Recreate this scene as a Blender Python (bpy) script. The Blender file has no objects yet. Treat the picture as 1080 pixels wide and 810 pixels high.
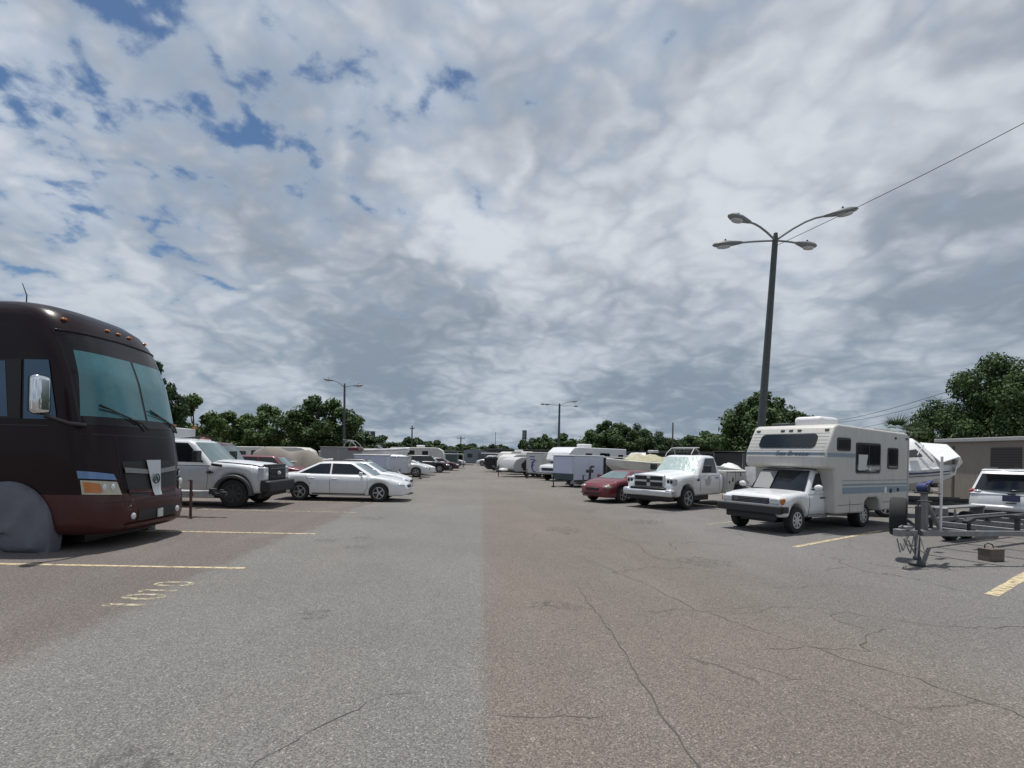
import bpy, math, random
from mathutils import Vector, Matrix
R = math.radians
SC = bpy.context.scene
COL = SC.collection
random.seed(11)

# ------------------------------------------------------------------ camera
cam_d = bpy.data.cameras.new('camera')
cam = bpy.data.objects.new('camera', cam_d); COL.objects.link(cam); SC.camera = cam
cam.location = (0, 0, 1.8)
cam.rotation_euler = (R(90), R(-1.2), 0)
cam_d.sensor_width = 36; cam_d.lens = 36 * 545 / 1080
cam_d.shift_x = (540 - 508) / 1080; cam_d.shift_y = (479 - 405) / 1080
cam_d.clip_start = 0.1; cam_d.clip_end = 3000

# ------------------------------------------------------------------ sky, sun, exposure
SUN_EL, SUN_AZ = 79, 125          # azimuth measured counter-clockwise from +X
sd = Vector((math.cos(R(SUN_AZ)) * math.cos(R(SUN_EL)), math.sin(R(SUN_AZ)) * math.cos(R(SUN_EL)), math.sin(R(SUN_EL))))
W = bpy.data.worlds.new('World'); SC.world = W; W.use_nodes = True
wn = W.node_tree; wn.nodes.clear()
def WN(t, **k):
    n = wn.nodes.new(t)
    for a, b in k.items(): setattr(n, a, b)
    return n
def wmath(op, a, b=None, clamp=False):
    n = WN('ShaderNodeMath', operation=op, use_clamp=clamp)
    for i, v in enumerate((a, b)):
        if v is None: continue
        if isinstance(v, (int, float)): n.inputs[i].default_value = v
        else: wn.links.new(v, n.inputs[i])
    return n.outputs[0]
def wmix(fac, a, b):
    n = WN('ShaderNodeMix', data_type='RGBA')
    for i, v in ((0, fac), (6, a), (7, b)):
        if isinstance(v, (int, float)): n.inputs[i].default_value = v
        elif isinstance(v, tuple): n.inputs[i].default_value = (*v, 1)
        else: wn.links.new(v, n.inputs[i])
    return n.outputs[2]
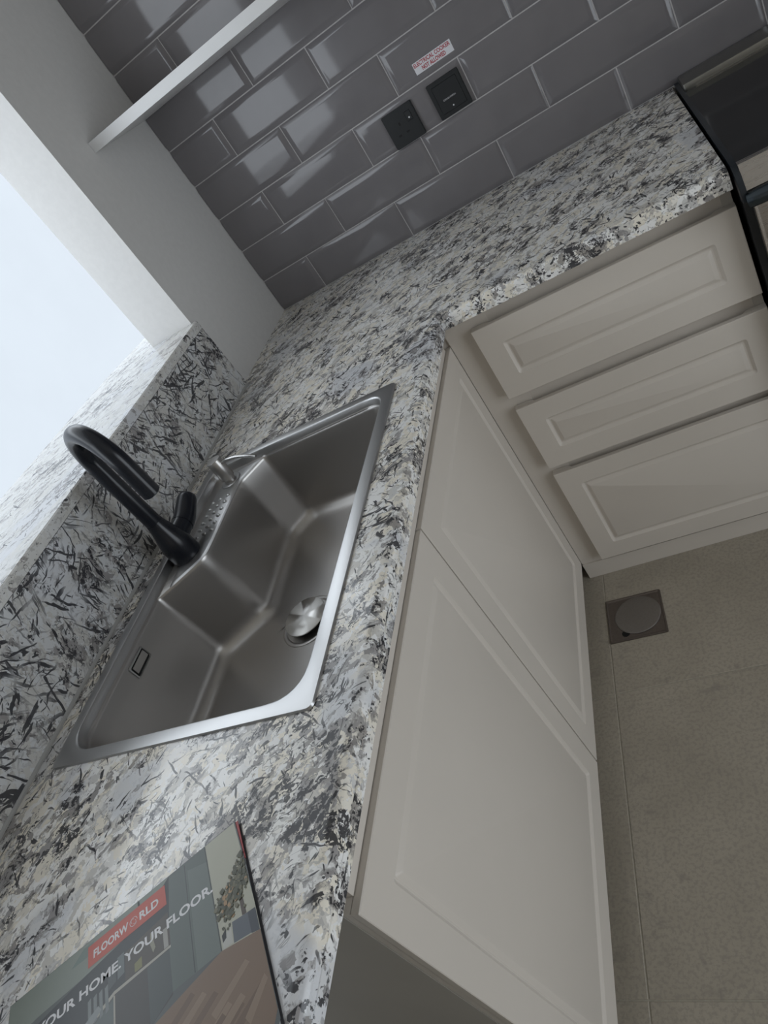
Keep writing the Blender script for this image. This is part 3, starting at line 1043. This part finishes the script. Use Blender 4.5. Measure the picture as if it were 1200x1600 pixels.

━━━━━━━━━━━━━━━━━━━━━━━━━━━━━━

◆ Goal:
Without the pictures, repeat the entries above line by line, from the first through the one that contains "cam_d.clip_start = 0.1; cam_d.clip_end = 3000", both ends included.

◆ In response:
Recreate this scene as a Blender Python (bpy) script. The Blender file has no objects yet. Treat the picture as 1080 pixels wide and 810 pixels high.
import bpy, math, random
from mathutils import Vector, Matrix
R = math.radians
SC = bpy.context.scene
COL = SC.collection
random.seed(11)

# ------------------------------------------------------------------ camera
cam_d = bpy.data.cameras.new('camera')
cam = bpy.data.objects.new('camera', cam_d); COL.objects.link(cam); SC.camera = cam
cam.location = (0, 0, 1.8)
cam.rotation_euler = (R(90), R(-1.2), 0)
cam_d.sensor_width = 36; cam_d.lens = 36 * 545 / 1080
cam_d.shift_x = (540 - 508) / 1080; cam_d.shift_y = (479 - 405) / 1080
cam_d.clip_start = 0.1; cam_d.clip_end = 3000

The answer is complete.